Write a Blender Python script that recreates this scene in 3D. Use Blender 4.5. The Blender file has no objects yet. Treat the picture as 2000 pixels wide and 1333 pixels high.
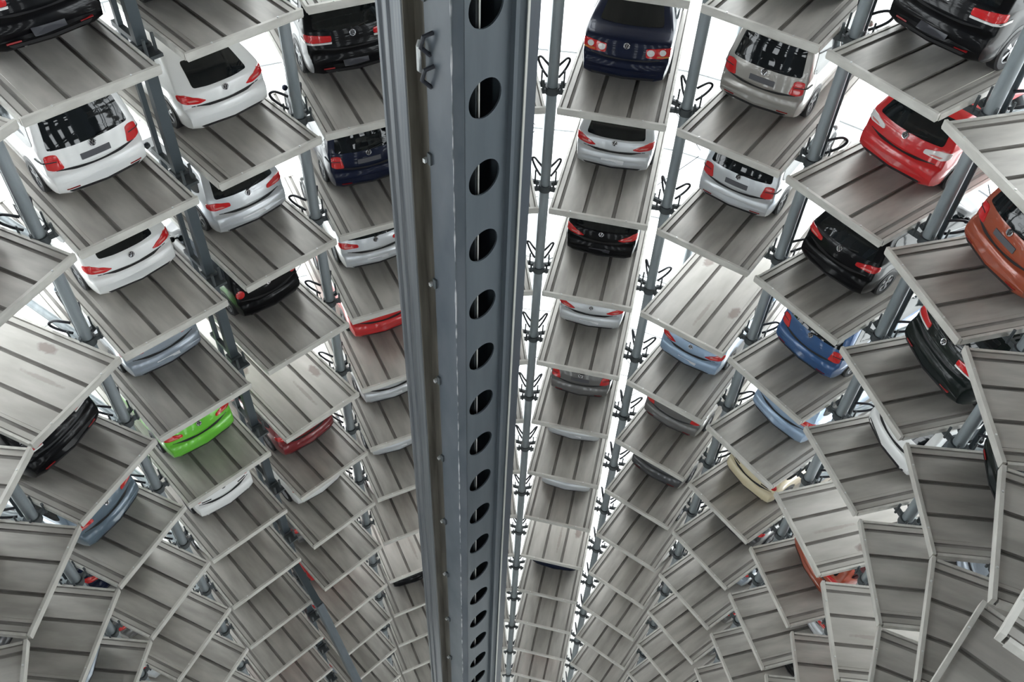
import bpy, bmesh, math, random
from mathutils import Vector, Matrix
from mathutils.bvhtree import BVHTree

random.seed(7)
scene = bpy.context.scene
COL = scene.collection
R = math.radians

# ------------------------------------------------------------------ camera
CAM_Z = 10.296
cam_data = bpy.data.cameras.new('camera')
cam_data.sensor_width = 36.0
cam_data.lens = 36.0 * 1775.1 / 2000.0
cam_data.clip_start = 0.05
cam_data.clip_end = 500
cam = bpy.data.objects.new('camera', cam_data)
COL.objects.link(cam)
pitch, roll = R(48.016), R(2.837)
fw = Vector((0, math.cos(pitch), -math.sin(pitch)))
rt = Vector((1, 0, 0))
up = rt.cross(fw)
r2 = math.cos(roll) * rt + math.sin(roll) * up
u2 = -math.sin(roll) * rt + math.cos(roll) * up
cam.matrix_world = Matrix(((r2.x, u2.x, -fw.x, 0), (r2.y, u2.y, -fw.y, 0), (r2.z, u2.z, -fw.z, CAM_Z), (0, 0, 0, 1)))
scene.camera = cam

# ------------------------------------------------------------------ world, exposure
scene.view_settings.view_transform = 'Standard'
scene.view_settings.look = 'None'
scene.view_settings.exposure = 0.0
scene.view_settings.gamma = 1.0
scene.view_settings.use_curve_mapping = False
world = bpy.data.worlds.new('overcast_sky')
scene.world = world
world.use_nodes = True
bg = world.node_tree.nodes['Background']
bg.inputs['Color'].default_value = (0.94, 0.97, 1.0, 1)
bg.inputs['Strength'].default_value = 7.0

# ------------------------------------------------------------------ materials
def mat(name, color, rough=0.5, metal=0.0, coat=0.0, spec=0.5, emit=None, estr=0.0):
    m = bpy.data.materials.new(name)
    m.use_nodes = True
    b = m.node_tree.nodes['Principled BSDF']
    b.inputs['Base Color'].default_value = (*color, 1)
    b.inputs['Roughness'].default_value = rough
    b.inputs['Metallic'].default_value = metal
    b.inputs['Coat Weight'].default_value = coat
    b.inputs['Coat Roughness'].default_value = 0.06
    b.inputs['Specular IOR Level'].default_value = spec
    if emit:
        b.inputs['Emission Color'].default_value = (*emit, 1)
        b.inputs['Emission Strength'].default_value = estr
    return m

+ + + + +

> What you will do
Print out the lines exactly, skipping any picture.

> Output for this task
Write a Blender Python script that recreates this scene in 3D. Use Blender 4.5. The Blender file has no objects yet. Treat the picture as 2000 pixels wide and 1333 pixels high.
import bpy, bmesh, math, random
from mathutils import Vector, Matrix
from mathutils.bvhtree import BVHTree

random.seed(7)
scene = bpy.context.scene
COL = scene.collection
R = math.radians

# ------------------------------------------------------------------ camera
CAM_Z = 10.296
cam_data = bpy.data.cameras.new('camera')
cam_data.sensor_width = 36.0
cam_data.lens = 36.0 * 1775.1 / 2000.0
cam_data.clip_start = 0.05
cam_data.clip_end = 500
cam = bpy.data.objects.new('camera', cam_data)
COL.objects.link(cam)
pitch, roll = R(48.016), R(2.837)
fw = Vector((0, math.cos(pitch), -math.sin(pitch)))
rt = Vector((1, 0, 0))
up = rt.cross(fw)
r2 = math.cos(roll) * rt + math.sin(roll) * up
u2 = -math.sin(roll) * rt + math.cos(roll) * up
cam.matrix_world = Matrix(((r2.x, u2.x, -fw.x, 0), (r2.y, u2.y, -fw.y, 0), (r2.z, u2.z, -fw.z, CAM_Z), (0, 0, 0, 1)))
scene.camera = cam

# ------------------------------------------------------------------ world, exposure
scene.view_settings.view_transform = 'Standard'
scene.view_settings.look = 'None'
scene.view_settings.exposure = 0.0
scene.view_settings.gamma = 1.0
scene.view_settings.use_curve_mapping = False
world = bpy.data.worlds.new('overcast_sky')
scene.world = world
world.use_nodes = True
bg = world.node_tree.nodes['Background']
bg.inputs['Color'].default_value = (0.94, 0.97, 1.0, 1)
bg.inputs['Strength'].default_value = 7.0

# ------------------------------------------------------------------ materials
def mat(name, color, rough=0.5, metal=0.0, coat=0.0, spec=0.5, emit=None, estr=0.0):
    m = bpy.data.materials.new(name)
    m.use_nodes = True
    b = m.node_tree.nodes['Principled BSDF']
    b.inputs['Base Color'].default_value = (*color, 1)
    b.inputs['Roughness'].default_value = rough
    b.inputs['Metallic'].default_value = metal
    b.inputs['Coat Weight'].default_value = coat
    b.inputs['Coat Roughness'].default_value = 0.06
    b.inputs['Specular IOR Level'].default_value = spec
    if emit:
        b.inputs['Emission Color'].default_value = (*emit, 1)
        b.inputs['Emission Strength'].default_value = estr
    return m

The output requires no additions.